Colley Cibber (1671-1757)
PLAYWRIGHT, actor and Poet Lauriet Colley Cibber studied in Grantham and went on to become poet laureate.
He wrote 30 plays but it was his 1740 autobiography that became is most important work. An Apology for the Life of Colley Cibber, Comedian, is still regarded of one of the finest portraits of the theatrical life of the time.
Then Samuel Johnson, who usually found Cibber’s work tiresome, admitted the book was very well done.
He was the son of Danish sculptor Caius Gabriel Cibber, whose work included parts of St Paul’s Cathedral and Chatsworth.
Born in London, Colley was sent to Grantham School (now King’s School) in 1682 where he showed early ability for writing verse, composing an oration on the death of Charles II and an ode on the accession of James II.
He left in 1687 and on his rejection from Winchester College went to London to indulge his passion for the theatre. The following year he joined the Duke of Devonshire’s company of volunteers at Nottingham and served in the bloodless campaign that saw William of Orange replace James II as King.
He returned to London and from 1690 worked as an actor for Betterton’s company in Drury Lane.
Cibber married in 1693, and had a son, Theophilis, and a daughter Charlotte.
His first play, Love’s Last Shift, appeared in 1696 and Cibber played the first of many fop characters as Sir Novelty Fashion.
More plays followed, the most notable of which were She Would and She Would Not (1702), The Careless Husband (1704) and The Nonjuror (1717).
After Cibber’s death one critic said The Careless Husband was “not only the best comedy in the English, but in any other language.”

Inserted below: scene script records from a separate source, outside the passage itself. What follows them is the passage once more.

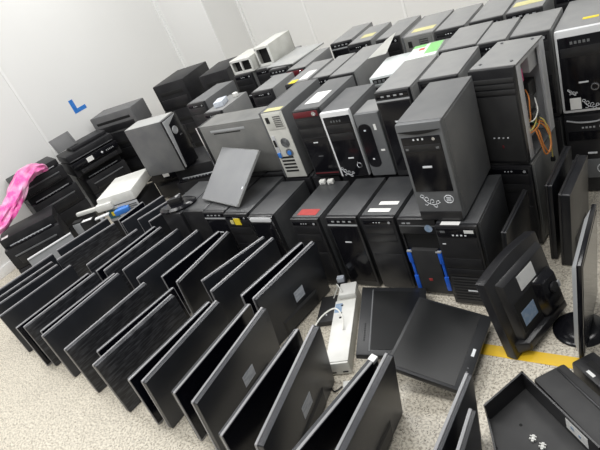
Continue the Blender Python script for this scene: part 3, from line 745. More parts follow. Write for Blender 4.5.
# ------------------------------------------------------------------ loose things on top of the tower pile
def ivory_case(label, x, y, z, w, d, h, bays):
    root = thing('computer_case', label, 'computer', TR(x + w / 2, y + d / 2, z))
    W = w / 2; f = -d / 2
    part('case_shell', root, 'ivory_steel', (-W, W, f + .01, d / 2, h - .008, h), (-W, W, f + .01, d / 2, 0, .008), (-W, -W + .006, f + .01, d / 2, .006, h - .006), (W - .006, W, f + .01, d / 2, .006, h - .006), (-W, W, d / 2 - .006, d / 2, .006, h - .006), bev=.001)
    fr = [(-W, W, f, f + .012, h - .018, h), (-W, W, f, f + .012, 0, .018), (-W, -W + .014, f, f + .012, .01, h - .01), (W - .014, W, f, f + .012, .01, h - .01)]
    if bays > 1: fr.append((-.007, .007, f, f + .012, .01, h - .01))
    part('front_frame', root, 'white_plastic', *fr, bev=.002)
    part('drive_bay', root, 'slot_black', (-W + .01, W - .01, f + .04, f + .05, .01, h - .01), bev=0)
    return root
ivory_case('small ivory case with two dark empty bays, atop the pile near the pillar', -2.775, 2.89, .799, .20, .25, .105, 2)
ivory_case('taller ivory case with one dark bay, on the pile beside the two-bay one', -2.56, 2.95, .799, .13, .30, .14, 1)

t = thing('sheet_lid', 'pale grey metal lid lying flat on the black tower by the ivory cases', 'lid', TR(-2.28, 3.02, .799, -8), None)
part('plate', t, 'shell_pale', (-.13, .13, -.18, .18, .004, .010), bev=.002); part('rim', t, 'shell_pale', (-.13, -.122, -.18, .18, 0, .006), bev=.001); part('rim', t, 'shell_pale', (.122, .13, -.18, .18, 0, .006), bev=.001)
t = thing('network_switch', 'slim glossy ivory box with dark ports behind the white-rimmed tower', 'network box', TR(-1.27, 2.44, .744, 6))
part('housing', t, 'gloss_ivory', (-.085, .085, -.15, .15, 0, .045), bev=.005); part('port_strip', t, 'slot_black', (-.07, .07, -.152, -.148, .010, .034), bev=0)
bm = bmesh.new()
for k in range(6): box(bm, -.062 + k * .022, -.048 + k * .022, -.1535, -.150, .014, .028)
obj('port_row', bm, 'bezel_grey', t)
# what that box stands on
tower('low dusty tower under the slim glossy ivory box', -1.355, 2.26, .413, .17, .40, .330, 0, 'plain', 'shell_grey', group=G2)

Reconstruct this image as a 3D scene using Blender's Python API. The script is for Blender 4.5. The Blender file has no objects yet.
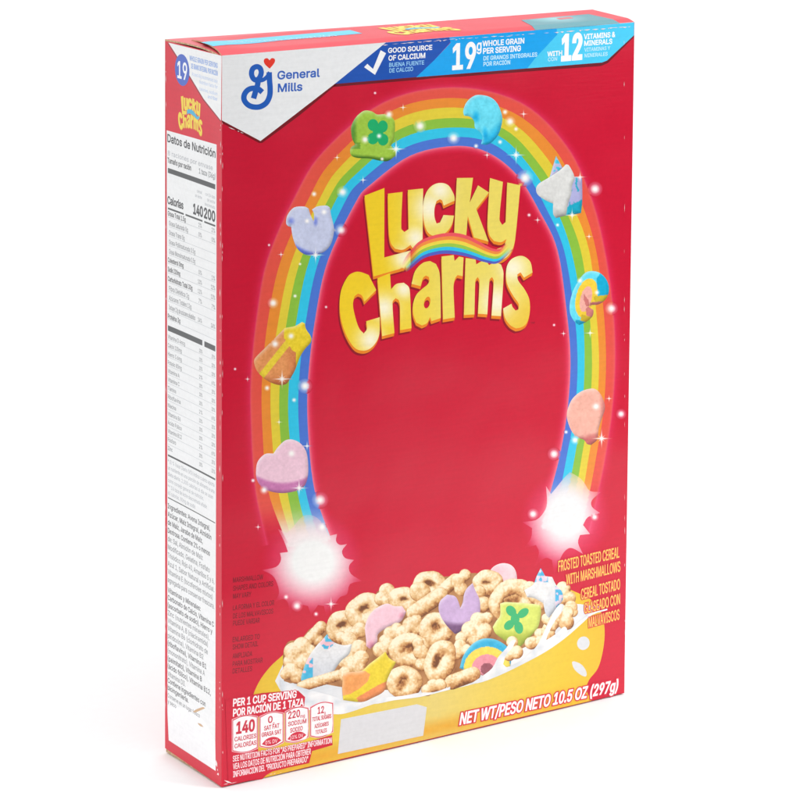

He also wrote several adaptations of Shakespeare plays, including a version Richard III that was used in the theatre 150 years.
But Cibber was said to have been ashamed of his Shakespeare adaptations and the “mutilations” were unpopular with critics.
Cibber was an unpopular man, vain, rude, abrasive and greedy.
After he became poet laureate in 1730 he was ridiculed by some of the great writers of the day.
Satirist Alexander Pope based the central character of his mock epic poem Dunciad on Cibber and Samuel Johnson said of one of his poems: “I could not bear such nonsense and I would not let him read it to the end.”
Cibber died in 1757 but his work continues to be important to scholars of 18th century theatre.